== Records shown ==

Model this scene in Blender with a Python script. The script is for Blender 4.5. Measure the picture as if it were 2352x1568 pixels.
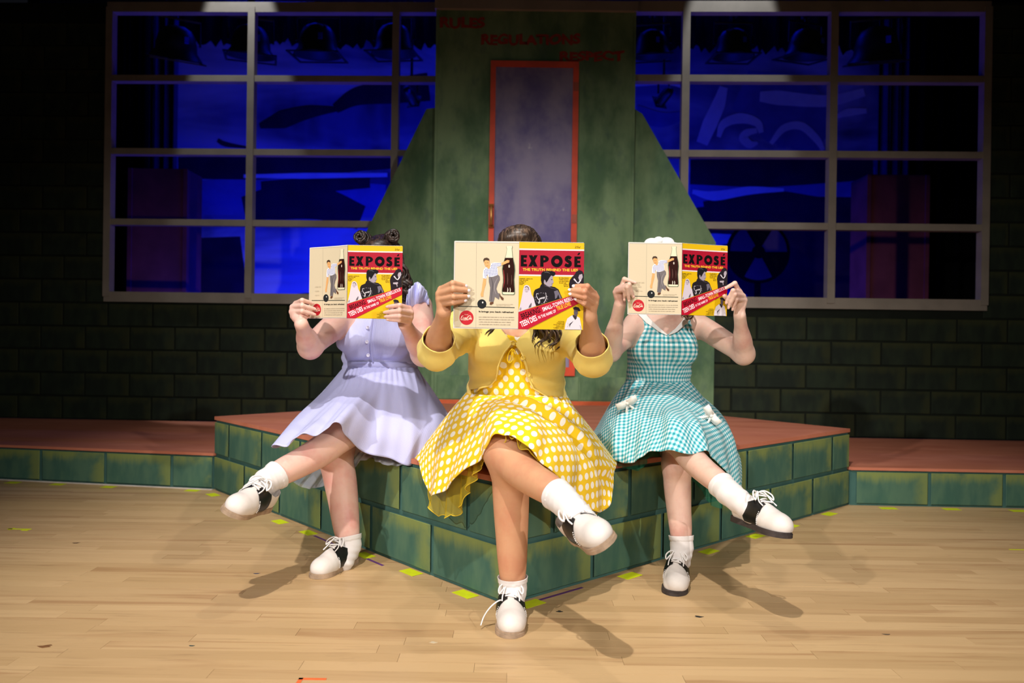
import bpy, bmesh, math, random
import numpy as np
from mathutils import Vector, Matrix

# ------------------------------------------------------------------ camera, world, lights, exposure
for o in list(bpy.data.objects):
    bpy.data.objects.remove(o)
SC = bpy.context.scene
COL = SC.collection
F, PIT, ROLL, HC = 1778.4, .00263, .013937, .8555       # focal length in px of the 2352 px wide frame

cam_d = bpy.data.cameras.new('camera')
cam_d.sensor_width = 36.0
cam_d.lens = 36.0 * F / 2352.0
cam_d.dof.use_dof = True
cam_d.dof.focus_distance = 2.55
cam_d.dof.aperture_fstop = 2.8
cam_d.clip_end = 60
cam = bpy.data.objects.new('camera', cam_d)
COL.objects.link(cam)
fwd = Vector((0, math.cos(PIT), -math.sin(PIT)))
cam.matrix_world = (Matrix.Translation((0, 0, HC)) @ fwd.to_track_quat('-Z', 'Y').to_matrix().to_4x4()
                    @ Matrix.Rotation(ROLL, 4, 'Z'))
SC.camera = cam

w = bpy.data.worlds.new('dark_theatre')
w.use_nodes = True
w.node_tree.nodes['Background'].inputs[0].default_value = (.55, .6, .8, 1)
w.node_tree.nodes['Background'].inputs[1].default_value = .006
SC.world = w


def spot(name, loc, aim, watts, angle, blend, color, radius):
    l = bpy.data.lights.new(name, 'SPOT')
    l.energy = watts
    l.spot_size = math.radians(angle)
    l.spot_blend = blend
    l.color = color
    l.shadow_soft_size = radius
    o = bpy.data.objects.new(name, l)
    o.location = loc
    o.rotation_euler = (Vector(aim) - Vector(loc)).to_track_quat('-Z', 'Y').to_euler()
    COL.objects.link(o)
    return o


KEYW = (1.0, .95, .88)
spot('front_high_spot', (-.9, -.7, 6.1), (.06, 3.35, .45), 1180, 47, .75, KEYW, .06)
spot('front_left_spot', (-3.9, -2.9, 3.3), (.06, 3.1, .62), 1120, 37, .75, KEYW, .06)
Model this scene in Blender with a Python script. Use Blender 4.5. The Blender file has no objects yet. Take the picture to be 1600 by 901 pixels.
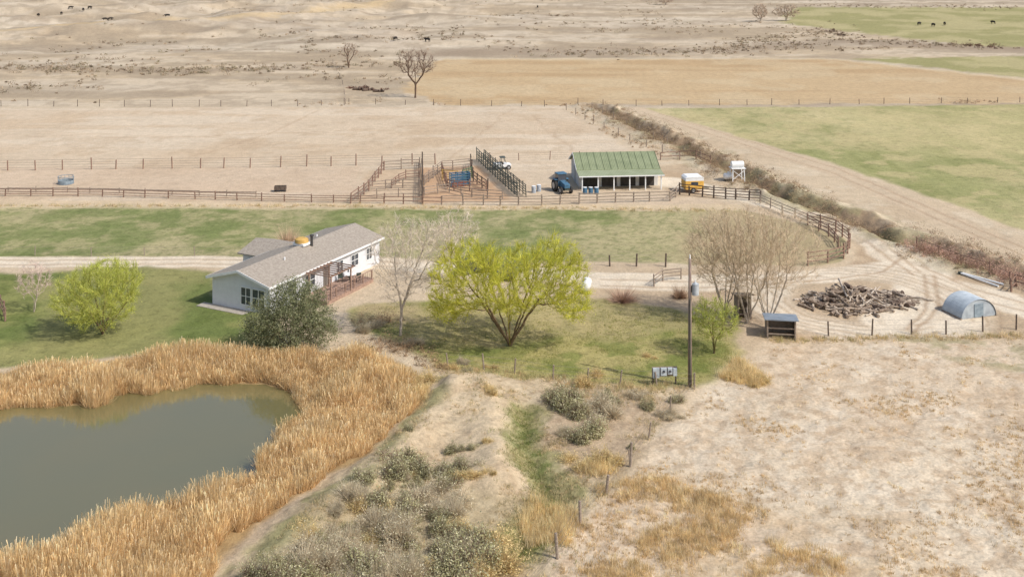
import bpy, math, random
import numpy as np
from mathutils import Vector, Matrix
random.seed(7); rng=np.random.default_rng(11)
scene=bpy.context.scene
COLL=scene.collection
# ------------------------------------------------------------ survey model
H=35.0; F=1700.0; YH=-100.0
def P(px,py,z=0.0):
    s=(H-z)/(py-YH); return ((px-800)*s,F*s)
def srgb(c):
    c=c/255.0
    return c/12.92 if c<=0.04045 else ((c+0.055)/1.055)**2.4
K=0.90
def S(r,g,b,k=1.0): return (srgb(r)*K*k,srgb(g)*K*k,srgb(b)*K*k)
# ------------------------------------------------------------ noise
TAB=rng.random((256,256))
def vnoise(x,y):
    xi=np.floor(x).astype(int); yi=np.floor(y).astype(int)
    fx=x-xi; fy=y-yi; fx=fx*fx*(3-2*fx); fy=fy*fy*(3-2*fy)
    a=TAB[xi&255,yi&255]; b=TAB[(xi+1)&255,yi&255]; c=TAB[xi&255,(yi+1)&255]; d=TAB[(xi+1)&255,(yi+1)&255]
    return (a*(1-fx)+b*fx)*(1-fy)+(c*(1-fx)+d*fx)*fy
def fbm(x,y,o=4):
    s=0;a=.5;t=0
    for i in range(o):
        s=s+a*vnoise(x*2**i+17.3*i,y*2**i+5.1*i); t+=a; a*=.5
    return s/t
def sst(a,b,v):
    t=np.clip((v-a)/(b-a),0,1); return t*t*(3-2*t)
def poly_w(pp,z=0): return np.array([P(a,b,z) for a,b in pp])
def sdpoly(X,Y,poly):
    d=np.full(X.shape,1e18); ins=np.zeros(X.shape,bool); n=len(poly)
    for i in range(n):
        ax,ay=poly[i]; bx,by=poly[(i+1)%n]
        ex,ey=bx-ax,by-ay; wx,wy=X-ax,Y-ay
        t=np.clip((wx*ex+wy*ey)/(ex*ex+ey*ey+1e-12),0,1)
        d=np.minimum(d,(wx-ex*t)**2+(wy-ey*t)**2)
        c=((ay>Y)!=(by>Y))&(X<(bx-ax)*(Y-ay)/((by-ay) if by!=ay else 1e-9)+ax)
        ins^=c
    return np.where(ins,1,-1)*np.sqrt(d)
def dline(X,Y,pts):
    d=np.full(X.shape,1e18)
    for (ax,ay),(bx,by) in zip(pts[:-1],pts[1:]):
        ex,ey=bx-ax,by-ay; wx,wy=X-ax,Y-ay
        t=np.clip((wx*ex+wy*ey)/(ex*ex+ey*ey+1e-12),0,1)
        d=np.minimum(d,(wx-ex*t)**2+(wy-ey*t)**2)
    return np.sqrt(d)
WZ=-0.55
WATER=poly_w([(-420,645),(0,640),(130,636),(200,616),(300,601),(410,603),(470,622),(482,640),(440,680),(398,735),(372,768),(270,800),(150,832),(0,888),(-420,975)],WZ)
CATTP=[(-420,600),(0,585),(120,574),(250,556),(330,548),(400,556),(560,548),(625,572),(658,598),(662,628),(628,672),(575,712),(512,750),(446,795),(384,840),(345,885),(300,945),(230,1010),(100,1060),(-420,1150)]
CATT=poly_w(CATTP)
DITCH=[P(a,b) for a,b in [(930,168),(975,186),(1080,236),(1180,287),(1300,334),(1400,372),(1600,432),(1800,490)]]
DIKE=[P(a,b) for a,b in [(700,618),(650,690),(590,745),(520,800),(450,860),(400,950)]]
MOUND=[P(a,b) for a,b in [(735,605),(760,660),(772,700),(765,750)]]
GSTRIP=[P(a,b) for a,b in [(818,640),(808,690),(835,740),(868,775),(820,830),(795,856)]]
def hf(X,Y):
    X=np.asarray(X,float); Y=np.asarray(Y,float)
    h=(fbm(X*.15,Y*.15,3)-.5)*.35*np.clip((150-Y)/60,.15,1)
    h=h+(fbm(X*.9+9,Y*.9,3)-.5)*.24*np.clip((110-Y)/30,0,1)
    far=sst(285,440,Y)*np.clip((70-X)/150,.06,1)
    h=h+far*((fbm(X*.02+3,Y*.02,4)-.5)*13+(.5-abs(fbm(X*.05+30,Y*.05,3)-.5)*2)*3-1)
    h=h+sst(800,3000,Y)*230*(.3+fbm(X*.0012,Y*.0012,4))
    near=(Y<135)
    if np.any(near):
        xs,ys=X[near],Y[near]; hn=h[near]
        ex=xs+(fbm(xs*.5,ys*.5,3)-.5)*2
        hn=hn+.9*np.exp(-(dline(ex,ys,DIKE)/2.1)**2)+.85*np.exp(-(dline(ex,ys,MOUND)/2.1)**2)-.55*np.exp(-(dline(xs,ys,GSTRIP)/1.1)**2)
        sd=sdpoly(xs,ys,WATER)
        t=sst(-4.0,-.4,sd)
        hn=hn*(1-t)+(WZ+.02)*t
        hn=np.where(sd>-.4,WZ+.02-np.clip((sd+.4)*.35,0,1.2),hn)
        h[near]=hn
    dx=X+(fbm(X*.22+4,Y*.22,3)-.5)*4.5; dd=dline(dx,Y,DITCH); dn=.4+1.3*vnoise(X*.15,Y*.15)
    h=h-1.0*dn*np.exp(-(dd/1.2)**2)+.45*dn*np.exp(-((dd-2.9)/1.0)**2)+(fbm(X*.7,Y*.7,2)-.5)*.7*np.exp(-(dd/4)**2)
    return h
def hz(x,y): return float(hf(np.array([x]),np.array([y]))[0])
def G(px,py):
    x,y=P(px,py); z=hz(x,y); x,y=P(px,py,z); return Vector((x,y,hz(x,y)))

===

▸ **Goal**
The images in the entries above should be left out; please reproduce exactly the lines from the first through the one containing "SC.camera = cam".

▸ **Task output**
Model this scene in Blender with a Python script. The script is for Blender 4.5. Measure the picture as if it were 2352x1568 pixels.
import bpy, bmesh, math, random
import numpy as np
from mathutils import Vector, Matrix

# ------------------------------------------------------------------ camera, world, lights, exposure
for o in list(bpy.data.objects):
    bpy.data.objects.remove(o)
SC = bpy.context.scene
COL = SC.collection
F, PIT, ROLL, HC = 1778.4, .00263, .013937, .8555       # focal length in px of the 2352 px wide frame

cam_d = bpy.data.cameras.new('camera')
cam_d.sensor_width = 36.0
cam_d.lens = 36.0 * F / 2352.0
cam_d.dof.use_dof = True
cam_d.dof.focus_distance = 2.55
cam_d.dof.aperture_fstop = 2.8
cam_d.clip_end = 60
cam = bpy.data.objects.new('camera', cam_d)
COL.objects.link(cam)
fwd = Vector((0, math.cos(PIT), -math.sin(PIT)))
cam.matrix_world = (Matrix.Translation((0, 0, HC)) @ fwd.to_track_quat('-Z', 'Y').to_matrix().to_4x4()
                    @ Matrix.Rotation(ROLL, 4, 'Z'))
SC.camera = cam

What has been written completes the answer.